Приблизившись к воротам, Ганнибал приказал зажечь сигнальный огонь. В ответ блеснул сигнал Никона, и снова все погрузилось в темноту. Карфагенские воины в полном молчании, соблюдая абсолютную тишину, собрались у ворот. Внезапно Никон напал на спящих часовых, перебил их в постелях и распахнул ворота. Ганнибал вошел с пехотинцами в город, а всадникам приказал оставаться вне городских стен. Тем временем и Филемен подошел к своей калитке, разбудил сторожа и со словами «Едва возможно держать огромную тушу» вошел внутрь. Размеры добычи, а это был действительно громадный вепрь, поразили охранника, и он на мгновение отвернулся от Филемена, чтобы получше разглядеть зверя; в этот момент Филемен ударил охранника рогатиной; тотчас в калитку ворвались 30 вооруженных солдат, взломали ближайшие ворота, и еще один карфагенский отряд вступил в город. В полной тишине он проследовал к рыночной площади и там присоединился к Ганнибалу. Приближалось утро. Ганнибал разделил 2000 галлов на 3 отряда, разослал их по городу занимать наиболее многолюдные улицы и убивать римлян [Ливий, 25, 8-9].

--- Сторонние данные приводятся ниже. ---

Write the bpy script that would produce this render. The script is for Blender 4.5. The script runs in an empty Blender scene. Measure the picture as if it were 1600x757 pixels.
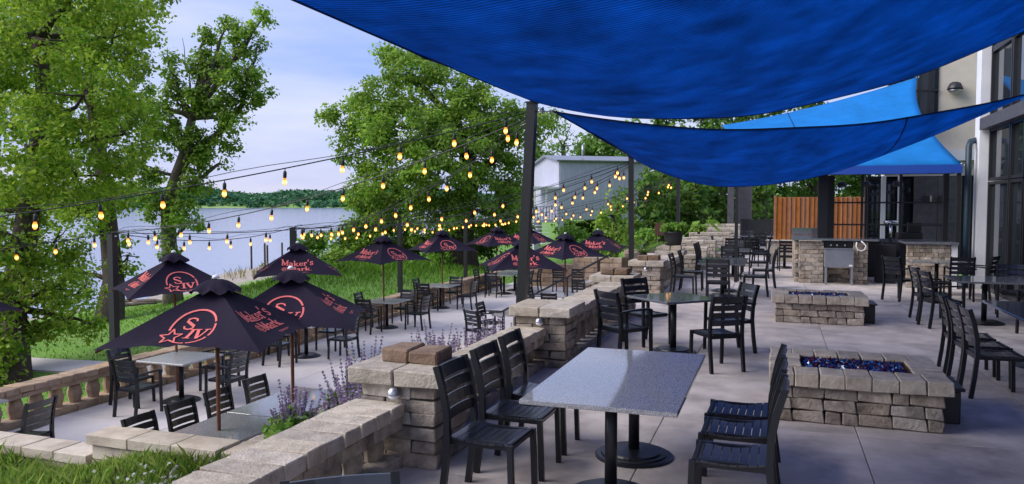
import bpy, math, random
import numpy as np
from mathutils import Vector, Matrix

R = math.radians
rnd = random.Random(7)
NP = np.random.default_rng(11)
SC = bpy.context.scene
COL = SC.collection

# ------------------------------------------------------------------ camera
CAM_H = 1.95
YAW, PITCH, FPX = R(19.0), math.atan2(58.5, 1200.0), 1200.0
cd = bpy.data.cameras.new('camera')
cd.sensor_fit = 'HORIZONTAL'
cd.sensor_width = 36.0
cd.lens = 27.0
cd.clip_start = 0.05
cd.clip_end = 6000.0
cam = bpy.data.objects.new('camera', cd)
COL.objects.link(cam)
cam.location = (0, 0, CAM_H)
cam.rotation_euler = (R(90) - PITCH, 0, YAW)
SC.camera = cam

# ------------------------------------------------------------------ sky and sun
SUN_EL, SUN_AZ = R(38), R(243)          # azimuth measured clockwise from +Y: the sun stands behind the camera, to the lake side
w = bpy.data.worlds.new('World')
SC.world = w
w.use_nodes = True
nt = w.node_tree
nt.nodes.clear()
wo = nt.nodes.new('ShaderNodeOutputWorld')
bg = nt.nodes.new('ShaderNodeBackground')
sky = nt.nodes.new('ShaderNodeTexSky')
sky.sky_type = 'NISHITA'
sky.sun_disc = False
sky.sun_elevation = SUN_EL
sky.sun_rotation = SUN_AZ
sky.air_density = 1.2
sky.dust_density = 2.0
tc = nt.nodes.new('ShaderNodeTexCoord')
mp = nt.nodes.new('ShaderNodeMapping')
mp.inputs['Scale'].default_value = (1.2, 1.2, 6.5)
mp.inputs['Rotation'].default_value = (0.12, 0.0, 0.5)
nz = nt.nodes.new('ShaderNodeTexNoise')
nz.inputs['Scale'].default_value = 1.6
nz.inputs['Detail'].default_value = 5.0
nz.inputs['Roughness'].default_value = 0.55
rp = nt.nodes.new('ShaderNodeValToRGB')
rp.color_ramp.elements[0].position = 0.30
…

В шуме, суете и тревоге, которые, как ни старался Ганнибал соблюдать тишину и порядок, в конце концов охватили город, тарентинцы и римляне долго не могли понять, что, собственно, происходит. Тарентинцы думали, что римляне вышли разграбить город; римские солдаты считали, что это горожане затеяли бунт и предательство. Начальник римского гарнизона Гай Ливий, разбуженный (он спал мертвецким сном после попойки) при первых сигналах тревоги, бежал в гавань, а оттуда на лодке переправился в тарентинский акрополь. Когда стало светать, римляне узнали пунийское и галльское оружие, греки-тарентинцы увидели на улицах трупы римских солдат. Всякие сомнения исчезли: Ганнибал захватил город. Уцелевшие от резни римляне сбежались в акрополь. Ганнибал созвал невооруженных тарентинцев и приказал им отметить свои дома, чтобы уберечь их от грабежа; дома и имущество римлян были разграблены [Ливий 25, 10].